Nach den (ersten elf) Scheidungen gewährte die beklagte Pensionsversicherungsanstalt der Klägerin immer die Witwenpension und nach jeder erneuten Heirat eine Abfertigung. Auch nach der letzten Eheschließung mit ihrem Mann erhielt die Klägerin eine Abfertigung der Witwenpension.

Mit Bescheid vom 5. September 2022 wies die Beklagte den erneuten Antrag der Klägerin vom 4. Juli 2022, ihr nach der Scheidung vom 18. Mai 2022 die wiederaufgelebte Witwenpension nach ihrem verstorbenen ersten Gatten zu gewähren, ab, weil die mittlerweile zwölfte Scheidung vom Mann eine rechtsmissbräuchliche Inanspruchnahme des Scheidungsrechts darstelle.

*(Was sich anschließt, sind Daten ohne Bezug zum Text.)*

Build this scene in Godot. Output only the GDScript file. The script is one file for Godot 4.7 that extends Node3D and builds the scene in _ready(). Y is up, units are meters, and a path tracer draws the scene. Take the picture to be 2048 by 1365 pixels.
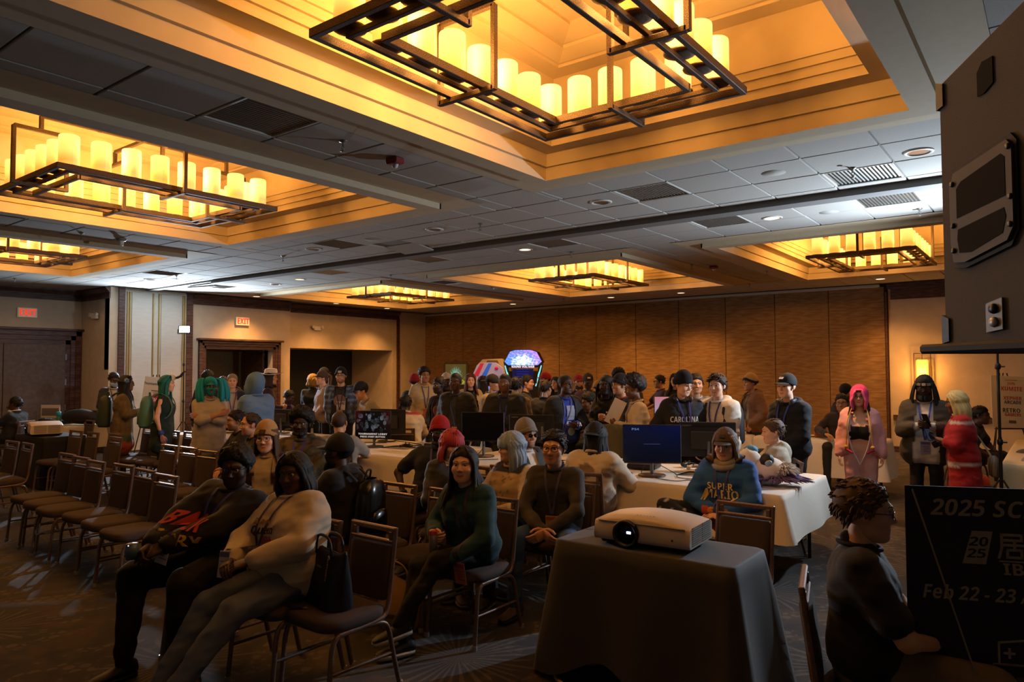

Sowohl das Erst- als auch das Berufungsgericht wiesen die gegen diesen Bescheid erhobene Klage der Klägerin ab. Der OGH bestätigt diese Entscheidung und führte in seiner Entscheidung aus, dass eine Rechtsausübung vor allem dann missbräuchlich sei, wenn die Schädigungsabsicht den einzigen Grund der Rechtsausübung bildet oder zwischen den verfolgten eigenen und den beeinträchtigten Interessen des anderen ein ganz krasses Missverhältnis besteht. Ein Missbrauch liegt demgemäß jedenfalls dann vor, wenn die an sich zulässige Gestaltung der rechtlichen Verhältnisse anders als mit der Absicht der Umgehung gesetzlicher Regelungen nicht erklärt werden kann.

Da im vorliegenden Fall feststeht, dass die Klägerin und ihr Mann seit der ersten Verehelichung 1982 im gemeinsamen Haushalt leben, sich die Haushaltstätigkeiten und die Kosten teilen, nach der Scheidung die Zimmer der Wohnung nicht neu aufteilen und eine Geschlechtsgemeinschaft besteht, kann von einer mindestens seit einem halben Jahr vor der Scheidung bestehenden Aufhebung der ehelichen Lebensgemeinschaft schwerlich gesprochen werden. Unter diesem Aspekt könne auch nicht davon ausgegangen werden, das Zugeständnis der unheilbaren Zerrüttung des ehelichen Verhältnisses bei ihrer letzten Ehescheidung am 18. Mai 2022 habe den Tatsachen entsprochen.

Als Konsequenz der vorstehenden Überlegungen ergebe sich, dass die Klägerin mangels Vorliegens aller Voraussetzungen für eine einvernehmliche Scheidung gar keinen Rechtsanspruch darauf hatte, geschieden zu werden. Es sei daher nicht zu beanstanden, wenn die Vorinstanzen die Vorgangsweise der Klägerin, konkret ihre nur durch diese Scheidung mögliche gegenständliche Beantragung einer Witwenpension bei der Beklagten, als rechtsmissbräuchlich qualifiziert hat. Vielmehr könne darin sogar ein strafrechtlich relevantes Verhalten zum Nachteil der Beklagten liegen. Die Klage wurde daher völlig zu Recht abgewiesen.